Anthropocentric and Biocentric Reasoning

I knew I contradicted myself when I was passing through our park right after I posted “A field trip to the Toronto zoo”. The spirit of the caterpillars flew to me to question me: “Why is it okay for us to be tamed, to be controlled, to be manipulated by humans’ children but not for a tiger?” I couldn’t ignore their question, very true question. It took me back to the chapter 2 in my dissertation … to the dilemma of an Anthropocentric and/or Biocentric reasoning when talking about, studying, manipulating,  managing ,  and discussing sustainability. Anthropocentric and/or Biocentric?! Two big terms. In an anthropocentric approach, people’s interests and wellbeing are situated at the center of human-nature interaction and inter-relatedness. For example, nature is valued, respected, and protected because it has the potential to satisfy our mental, physical, and spiritual needs and desires. In contrast, a biocentric approach attempts not to commodify nature as merely our possession but as something that has its own rights and values.

The line between these two approaches is not always clear-cut; rather, a definition of our relationship with nature often sits somewhere on a continuum between these two approaches. However, it seems to me that it is hard, or I may even say impossible, to distance ourselves from Anthropocentrism.

I was walking through that park thinking what has made me to think that to look, touch, and keep a caterpillar is less problematic than doing the same to a tiger.  Is that the size, the memories, or the way we, humans, romanticize nature? Or is it because one is considered being endangered and the other not? Are the dignity and rights of tigers different from those of the caterpillars? This question takes me to the novel of Animal Farm, where it say, “All animals are equal but some animals are more equal than others!” Am I trapped in the same dilemma/contradiction too?

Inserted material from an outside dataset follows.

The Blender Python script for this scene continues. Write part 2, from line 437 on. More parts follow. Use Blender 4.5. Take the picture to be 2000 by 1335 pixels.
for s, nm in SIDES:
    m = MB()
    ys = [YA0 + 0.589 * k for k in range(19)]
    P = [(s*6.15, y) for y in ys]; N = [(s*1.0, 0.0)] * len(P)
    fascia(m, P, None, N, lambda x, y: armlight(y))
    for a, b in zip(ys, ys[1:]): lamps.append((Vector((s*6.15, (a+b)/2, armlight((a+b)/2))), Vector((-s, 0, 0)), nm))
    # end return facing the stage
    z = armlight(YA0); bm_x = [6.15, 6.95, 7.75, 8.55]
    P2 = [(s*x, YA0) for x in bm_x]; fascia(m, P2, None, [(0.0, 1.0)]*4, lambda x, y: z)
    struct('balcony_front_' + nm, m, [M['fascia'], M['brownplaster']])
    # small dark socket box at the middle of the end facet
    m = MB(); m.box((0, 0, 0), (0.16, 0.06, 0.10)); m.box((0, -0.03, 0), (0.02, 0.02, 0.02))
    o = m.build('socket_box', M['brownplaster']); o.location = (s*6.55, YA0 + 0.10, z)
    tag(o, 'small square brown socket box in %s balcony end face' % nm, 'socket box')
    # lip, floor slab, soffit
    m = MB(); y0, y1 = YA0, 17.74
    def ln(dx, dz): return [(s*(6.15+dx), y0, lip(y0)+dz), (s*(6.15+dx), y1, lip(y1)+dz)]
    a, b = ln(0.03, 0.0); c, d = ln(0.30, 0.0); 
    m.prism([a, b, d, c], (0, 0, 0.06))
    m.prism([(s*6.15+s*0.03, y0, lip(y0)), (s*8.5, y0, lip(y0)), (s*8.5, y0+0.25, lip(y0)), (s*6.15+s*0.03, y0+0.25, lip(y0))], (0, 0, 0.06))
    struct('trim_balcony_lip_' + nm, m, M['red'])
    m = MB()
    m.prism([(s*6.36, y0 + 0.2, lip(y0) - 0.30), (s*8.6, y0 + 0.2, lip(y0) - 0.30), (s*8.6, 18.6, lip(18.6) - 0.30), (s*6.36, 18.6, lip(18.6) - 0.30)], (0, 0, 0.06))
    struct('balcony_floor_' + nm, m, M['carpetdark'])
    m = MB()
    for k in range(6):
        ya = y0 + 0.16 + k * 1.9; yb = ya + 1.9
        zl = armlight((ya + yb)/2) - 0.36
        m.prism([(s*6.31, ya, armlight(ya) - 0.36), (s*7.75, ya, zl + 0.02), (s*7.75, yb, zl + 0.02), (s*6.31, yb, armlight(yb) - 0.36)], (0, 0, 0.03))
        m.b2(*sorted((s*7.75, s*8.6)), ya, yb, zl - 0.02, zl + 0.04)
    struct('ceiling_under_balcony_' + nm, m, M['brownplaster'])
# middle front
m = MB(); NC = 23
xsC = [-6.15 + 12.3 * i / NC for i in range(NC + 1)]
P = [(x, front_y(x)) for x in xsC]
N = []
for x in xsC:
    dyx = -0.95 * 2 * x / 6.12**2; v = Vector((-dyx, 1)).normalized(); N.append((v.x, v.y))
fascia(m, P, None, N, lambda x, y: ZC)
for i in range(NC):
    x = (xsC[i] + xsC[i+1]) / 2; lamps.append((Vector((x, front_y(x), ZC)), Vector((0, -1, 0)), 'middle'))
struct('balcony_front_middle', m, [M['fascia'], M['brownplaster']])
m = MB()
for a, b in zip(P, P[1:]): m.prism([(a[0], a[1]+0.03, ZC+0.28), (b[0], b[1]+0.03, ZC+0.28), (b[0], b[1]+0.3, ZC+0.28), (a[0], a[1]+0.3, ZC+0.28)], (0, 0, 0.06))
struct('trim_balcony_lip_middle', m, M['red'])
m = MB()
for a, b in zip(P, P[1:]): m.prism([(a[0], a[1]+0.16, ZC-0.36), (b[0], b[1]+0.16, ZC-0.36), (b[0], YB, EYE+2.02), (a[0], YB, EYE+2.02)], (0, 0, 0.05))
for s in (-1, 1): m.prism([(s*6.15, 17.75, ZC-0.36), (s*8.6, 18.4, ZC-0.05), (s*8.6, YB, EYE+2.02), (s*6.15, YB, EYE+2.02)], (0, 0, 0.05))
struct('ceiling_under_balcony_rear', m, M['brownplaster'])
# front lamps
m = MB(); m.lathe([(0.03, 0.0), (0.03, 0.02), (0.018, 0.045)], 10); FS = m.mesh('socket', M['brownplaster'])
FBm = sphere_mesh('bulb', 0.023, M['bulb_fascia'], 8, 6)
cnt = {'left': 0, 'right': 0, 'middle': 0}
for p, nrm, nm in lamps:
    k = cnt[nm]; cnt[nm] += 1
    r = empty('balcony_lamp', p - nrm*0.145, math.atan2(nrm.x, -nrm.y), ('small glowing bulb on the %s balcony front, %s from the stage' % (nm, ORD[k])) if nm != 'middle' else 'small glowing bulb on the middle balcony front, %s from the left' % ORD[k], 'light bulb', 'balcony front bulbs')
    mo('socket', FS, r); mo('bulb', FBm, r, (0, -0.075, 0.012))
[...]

When I go to the talks about nature, some basic questions often come to me “Who defines what is a flower what is a weed? Who can decide if a mosquito can be killed but not a butterfly?” These questions are important to disrupt an instrumental idea of nature which considers nature as an object to be intellectually possessed and physically manipulated and exploited to satisfy someone’s version of human’s needs and wants. Human being is at the center of asking and then finding answers for these questions. Very difficult questions that I wish there was  some easy answers for them … So when we advocate for connection with nature or protecting nature, we must not forget that we are at the center of deciding what can be connected to and what needs to be protected …. The key questions remain: who’s protecting who from what?

This is of course not to deny the tight interconnection between humans and the rest of the nature. I still believe we need to think about our (including nature’s) physical and emotional health and well being rather than humans versus nature. It is us/we that I’m interested in learning more about.

So what do you think? Where do you position yourself in our connection to nature?

A Field Trip to the Toronto Zoo

What are these children looking at?

Yes, a tiger! The symbol of power, beauty, and independence. One of the fastest runners on our earth. But an endangered animal which only about 3000 of them are left in the world. I looked at his eyes and I felt a shiver. They told me to respect, to not forget who he is, or perhaps who he was… I remember how much my brother as a young boy loved them, how he knew everything about them, how their pictures were covered the wall of his bedroom … but he never saw one so close when he was a child … he read about them in books, he saw their pictures, and sometimes documentaries about them, in black-white … but he imagined them as wild, brave, and beautiful. In his fantasy they were not for  entertaining humans or raising their pity. Tigers were on our earth to be admired, to be dared to be one, and to hope never face one in a dark jungle …

But today, he’s in a cage in the Toronto Zoo right under the feet of these children. I wonder what they learn about him when seeing him so quiet, so bored, so under control, so inactive, …. To me, he’s just an illusion of what a free tiger is or should be …. What if the image that these children are building today is emphasized by the images that the Disney cartoons are building for them: images of funny, silly, pet-like and humanized tigers?

In my romanticized image of a tiger, I wish Rauz and these children would have never seen him so poor, disengaged, normalized, so un-tiger.

I wonder who is protecting who? Are we really worried about their endangered species? Or are we worried how our earth would be without them? What could then be the symbol of power, beauty, and speed for us? Who or what is replacing them?